Kanserden Ölmeden Önce Çalıştığı Sektörü Yerin Dibine Sokan Reklamcı

İşleri yetiştirmek için, patronunuz rica ettiği için ya da bir şekilde kalmak zorunda olduğunuz için iş yerinde geçirdiğiniz haftasonları, bayramlar, özel günler veya sabahladığınız geceler gözünüzün önüne geldi mi?

Peki ya yemeğe çıkamadığınız öğlenler, tatile giderken bile götürmek zorunda kaldığınız bilgisayarınız? Bütün bunları okurken başınızla onayladıysanız; ama şimdiye kadar bu durumu değiştirmek için hiçbir şey yapmadıysanız, Linds Redding'in hikayesini dinlemelisiniz.

 

 

Linds Redding, Yeni Zelanda'da yaşayan bir sanat yönetmeni.

Ne yazık ki, ameliyat edilemez durumda olan özofagus (yemek borusu) kanseri sebebiyle, geçen ay, 52 yaşında vefat etti.
Reklamcılık sektöründe çok iyi tanınan Redding'in vefatının ardından bu kadar ünlü olmasının sebebi blogunda yayınladığı bir yazı.


Bu bir reklamdır

 

"A Short Lesson In Perspective" (Bakış Açısı Hakkında Kısa Bir Ders) isimli yazısında Redding, işi için şimdiye kadar yaptığı hiçbir şeyin değmeyeceğini söylüyor. Yazısı aşağıdadır.

 


Kanserden Ölmeden Önce Çalıştığı Sektörü Yerin Dibine Sokan Reklamcı Soruyor: "Değdi mi?"

Meğersem eski hayatımı sandığımın yarısı kadar bile sevmiyormuşum. Eski iş arkadaşlarımla ara sıra buluşuyoruz. Büyük bir hevesle bana projelerinden bahsediyorlar. En uzun süre uykusuz kalma veya ofiste sabahladığı için en çok dışarıdan yemek siparişi verme konusunda birbirleriyle yarışıyorlar. "Karımı Ocak'tan beri görmedim, artık neredeyse bacaklarımı bile hissetmiyorum sanırım iskorbüt oldum ama sadece 3 hafta daha dayanmam gerekiyor, sonra zaten müşteri tatilde olacak. Ne düşünüyorsun?" diye benim fikrimi soruyorlar.

 

Ne mi düşünüyorum? 

Bence hepiniz delirmişsiniz. Hatta resmen kafayı yemişsiniz. Bahsettiğiniz şey s*ktiri b*ktan bir televizyon reklamı. Kimsenin de s*kinde değil!

Bu ne biliyor musunuz? Bunların hepsi bir kandırmaca.
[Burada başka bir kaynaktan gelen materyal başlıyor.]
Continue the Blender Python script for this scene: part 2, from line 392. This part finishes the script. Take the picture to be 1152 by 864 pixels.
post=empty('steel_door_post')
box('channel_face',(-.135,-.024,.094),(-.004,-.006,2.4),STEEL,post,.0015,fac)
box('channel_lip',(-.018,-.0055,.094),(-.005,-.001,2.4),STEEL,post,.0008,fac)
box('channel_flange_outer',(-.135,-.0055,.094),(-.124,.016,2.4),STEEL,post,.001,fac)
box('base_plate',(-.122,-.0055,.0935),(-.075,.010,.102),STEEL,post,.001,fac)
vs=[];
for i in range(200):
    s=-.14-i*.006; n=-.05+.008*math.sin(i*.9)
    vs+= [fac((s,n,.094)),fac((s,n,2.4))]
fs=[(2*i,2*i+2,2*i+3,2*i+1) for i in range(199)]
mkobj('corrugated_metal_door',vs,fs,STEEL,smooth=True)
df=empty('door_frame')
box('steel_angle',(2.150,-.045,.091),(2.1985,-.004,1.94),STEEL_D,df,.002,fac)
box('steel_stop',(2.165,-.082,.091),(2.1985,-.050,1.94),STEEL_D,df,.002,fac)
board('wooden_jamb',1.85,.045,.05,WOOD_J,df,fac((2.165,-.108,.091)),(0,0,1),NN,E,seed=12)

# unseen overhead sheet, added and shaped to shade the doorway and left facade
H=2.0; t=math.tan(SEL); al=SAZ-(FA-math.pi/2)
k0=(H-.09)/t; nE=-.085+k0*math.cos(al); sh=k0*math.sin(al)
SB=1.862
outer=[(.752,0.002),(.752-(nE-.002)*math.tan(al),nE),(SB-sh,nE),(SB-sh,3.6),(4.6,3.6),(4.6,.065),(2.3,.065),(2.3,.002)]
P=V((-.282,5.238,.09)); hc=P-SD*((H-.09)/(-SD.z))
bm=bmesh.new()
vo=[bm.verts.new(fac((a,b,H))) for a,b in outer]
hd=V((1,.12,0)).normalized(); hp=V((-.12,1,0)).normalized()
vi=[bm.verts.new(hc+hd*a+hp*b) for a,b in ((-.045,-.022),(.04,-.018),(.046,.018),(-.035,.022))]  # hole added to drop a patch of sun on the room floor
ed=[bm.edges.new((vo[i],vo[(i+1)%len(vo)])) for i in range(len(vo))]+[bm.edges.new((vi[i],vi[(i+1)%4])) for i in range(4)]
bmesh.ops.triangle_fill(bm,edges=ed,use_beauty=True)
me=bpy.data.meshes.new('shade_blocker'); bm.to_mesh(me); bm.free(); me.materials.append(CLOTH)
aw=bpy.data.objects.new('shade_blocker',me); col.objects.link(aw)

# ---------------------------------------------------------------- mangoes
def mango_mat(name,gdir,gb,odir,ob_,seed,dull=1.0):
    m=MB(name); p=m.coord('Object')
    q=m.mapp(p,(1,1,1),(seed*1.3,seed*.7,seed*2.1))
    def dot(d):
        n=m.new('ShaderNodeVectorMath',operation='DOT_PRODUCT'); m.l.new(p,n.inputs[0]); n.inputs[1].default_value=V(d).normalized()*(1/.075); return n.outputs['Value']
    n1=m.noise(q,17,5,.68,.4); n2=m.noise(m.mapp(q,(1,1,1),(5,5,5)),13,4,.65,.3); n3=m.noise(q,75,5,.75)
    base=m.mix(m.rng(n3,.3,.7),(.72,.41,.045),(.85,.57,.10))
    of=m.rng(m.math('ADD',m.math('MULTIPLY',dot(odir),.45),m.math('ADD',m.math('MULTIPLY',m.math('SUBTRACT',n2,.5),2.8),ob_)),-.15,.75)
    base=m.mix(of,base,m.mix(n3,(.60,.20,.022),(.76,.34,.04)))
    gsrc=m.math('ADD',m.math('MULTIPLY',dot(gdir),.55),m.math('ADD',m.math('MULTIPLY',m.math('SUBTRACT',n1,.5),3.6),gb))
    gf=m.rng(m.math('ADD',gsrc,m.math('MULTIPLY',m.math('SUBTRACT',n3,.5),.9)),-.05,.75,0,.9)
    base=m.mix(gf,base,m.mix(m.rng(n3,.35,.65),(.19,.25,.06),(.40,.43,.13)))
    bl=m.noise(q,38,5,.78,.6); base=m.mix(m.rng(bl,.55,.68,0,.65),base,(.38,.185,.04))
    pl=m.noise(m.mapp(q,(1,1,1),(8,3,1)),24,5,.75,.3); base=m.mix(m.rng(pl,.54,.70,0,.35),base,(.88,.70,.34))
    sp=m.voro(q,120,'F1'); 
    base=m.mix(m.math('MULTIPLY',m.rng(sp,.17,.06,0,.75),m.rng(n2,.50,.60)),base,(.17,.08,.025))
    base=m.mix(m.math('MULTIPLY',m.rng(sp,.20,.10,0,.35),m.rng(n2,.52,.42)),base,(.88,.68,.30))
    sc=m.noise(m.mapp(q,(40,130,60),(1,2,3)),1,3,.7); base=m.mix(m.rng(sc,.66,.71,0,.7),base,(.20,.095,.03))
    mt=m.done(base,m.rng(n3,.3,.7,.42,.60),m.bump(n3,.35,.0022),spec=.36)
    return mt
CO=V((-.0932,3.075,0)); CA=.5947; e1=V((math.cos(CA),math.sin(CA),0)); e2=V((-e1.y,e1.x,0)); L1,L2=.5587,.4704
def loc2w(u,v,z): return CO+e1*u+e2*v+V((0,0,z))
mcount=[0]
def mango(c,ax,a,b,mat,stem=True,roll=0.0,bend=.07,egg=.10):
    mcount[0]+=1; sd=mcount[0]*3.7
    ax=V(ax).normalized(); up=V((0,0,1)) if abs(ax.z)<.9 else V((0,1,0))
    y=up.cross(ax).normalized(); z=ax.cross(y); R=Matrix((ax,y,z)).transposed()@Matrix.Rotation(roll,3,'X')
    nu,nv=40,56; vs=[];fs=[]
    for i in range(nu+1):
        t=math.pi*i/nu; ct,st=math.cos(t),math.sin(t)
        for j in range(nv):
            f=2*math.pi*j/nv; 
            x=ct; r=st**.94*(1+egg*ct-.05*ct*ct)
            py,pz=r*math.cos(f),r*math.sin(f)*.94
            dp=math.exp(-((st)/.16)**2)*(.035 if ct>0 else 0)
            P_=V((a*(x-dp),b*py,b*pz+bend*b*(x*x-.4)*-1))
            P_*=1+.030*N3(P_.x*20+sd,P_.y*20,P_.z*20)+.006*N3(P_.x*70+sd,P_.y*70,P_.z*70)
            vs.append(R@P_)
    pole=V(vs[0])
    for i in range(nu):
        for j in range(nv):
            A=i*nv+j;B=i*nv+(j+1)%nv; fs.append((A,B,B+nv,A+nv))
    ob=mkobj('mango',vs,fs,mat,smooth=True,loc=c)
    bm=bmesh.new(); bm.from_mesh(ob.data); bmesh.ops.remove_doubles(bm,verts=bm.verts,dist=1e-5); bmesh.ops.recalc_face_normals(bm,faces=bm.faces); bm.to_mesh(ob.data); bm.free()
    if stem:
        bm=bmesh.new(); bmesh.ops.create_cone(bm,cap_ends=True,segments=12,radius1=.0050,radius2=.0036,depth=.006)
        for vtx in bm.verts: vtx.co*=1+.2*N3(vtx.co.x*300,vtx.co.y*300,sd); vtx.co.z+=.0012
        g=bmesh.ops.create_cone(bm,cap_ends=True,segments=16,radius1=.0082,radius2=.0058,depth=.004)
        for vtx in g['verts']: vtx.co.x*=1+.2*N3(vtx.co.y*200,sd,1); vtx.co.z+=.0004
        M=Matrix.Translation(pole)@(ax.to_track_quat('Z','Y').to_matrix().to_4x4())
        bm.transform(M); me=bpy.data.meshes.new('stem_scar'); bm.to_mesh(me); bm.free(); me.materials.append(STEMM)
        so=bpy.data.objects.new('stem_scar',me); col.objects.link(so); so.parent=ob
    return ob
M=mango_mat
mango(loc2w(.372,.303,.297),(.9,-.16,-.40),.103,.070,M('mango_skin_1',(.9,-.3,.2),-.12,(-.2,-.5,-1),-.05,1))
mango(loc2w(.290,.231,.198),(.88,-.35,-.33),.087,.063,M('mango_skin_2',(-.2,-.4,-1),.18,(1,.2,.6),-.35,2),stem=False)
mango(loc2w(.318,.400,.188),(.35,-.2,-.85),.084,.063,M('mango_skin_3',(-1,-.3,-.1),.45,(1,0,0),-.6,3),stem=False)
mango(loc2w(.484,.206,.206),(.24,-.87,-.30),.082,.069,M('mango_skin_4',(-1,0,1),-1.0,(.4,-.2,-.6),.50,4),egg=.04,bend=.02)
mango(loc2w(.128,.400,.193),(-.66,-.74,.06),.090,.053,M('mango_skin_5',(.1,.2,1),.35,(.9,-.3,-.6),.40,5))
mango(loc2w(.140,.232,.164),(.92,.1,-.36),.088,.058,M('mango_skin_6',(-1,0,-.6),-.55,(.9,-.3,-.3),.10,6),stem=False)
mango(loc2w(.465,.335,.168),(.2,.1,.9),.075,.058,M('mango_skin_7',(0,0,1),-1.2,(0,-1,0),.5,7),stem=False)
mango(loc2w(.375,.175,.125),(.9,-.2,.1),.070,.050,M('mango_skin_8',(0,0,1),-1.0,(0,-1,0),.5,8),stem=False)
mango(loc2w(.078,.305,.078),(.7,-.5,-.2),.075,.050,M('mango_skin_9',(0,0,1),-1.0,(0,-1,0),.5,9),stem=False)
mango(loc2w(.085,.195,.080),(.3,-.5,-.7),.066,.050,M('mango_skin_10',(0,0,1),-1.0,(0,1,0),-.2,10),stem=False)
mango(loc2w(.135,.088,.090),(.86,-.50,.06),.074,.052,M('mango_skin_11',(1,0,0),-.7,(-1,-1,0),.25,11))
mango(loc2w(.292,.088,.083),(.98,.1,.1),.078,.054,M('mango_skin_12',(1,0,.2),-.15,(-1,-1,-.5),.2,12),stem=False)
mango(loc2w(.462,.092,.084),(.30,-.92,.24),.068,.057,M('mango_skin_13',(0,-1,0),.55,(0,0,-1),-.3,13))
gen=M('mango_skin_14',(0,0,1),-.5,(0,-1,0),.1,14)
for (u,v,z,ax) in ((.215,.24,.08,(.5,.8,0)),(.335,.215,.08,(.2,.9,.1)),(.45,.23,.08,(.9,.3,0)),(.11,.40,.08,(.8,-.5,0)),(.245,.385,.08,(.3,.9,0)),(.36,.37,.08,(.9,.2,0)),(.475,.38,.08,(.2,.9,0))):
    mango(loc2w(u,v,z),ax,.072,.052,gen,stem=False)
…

Bir sahtekarlık!

Sayısız gece, haftasonu, tatil, doğum günleri, çocukların okul gösterileri ve yıl dönümü yemeklerini bilerek ve isteyerek feda etttim. Hem de elle tutulur hiç bir yanı olmadığı halde "son derece önemli daha büyük bir amaç için." Uzun vadede hepsinin bir anlamı olacaktı...

İşte sahterkarlık burada. Kendimi buna inandırdım. Şimdi bunu görebiliyorum. Hiçbir iş gerçekten de bu kadar önemli veya acil değildi. Nasıl olabilirdi ki? Bizler sadece kullanılıyorduk. Ürün ve müşteri. Tek yaptığımız kotayı doldurmaktı veya başka bir deyişle canavarı beslemekti.

Peki buna değer miydi?

Tabii ki hayır. Bu sadece reklam işi. Daha fazlası değil.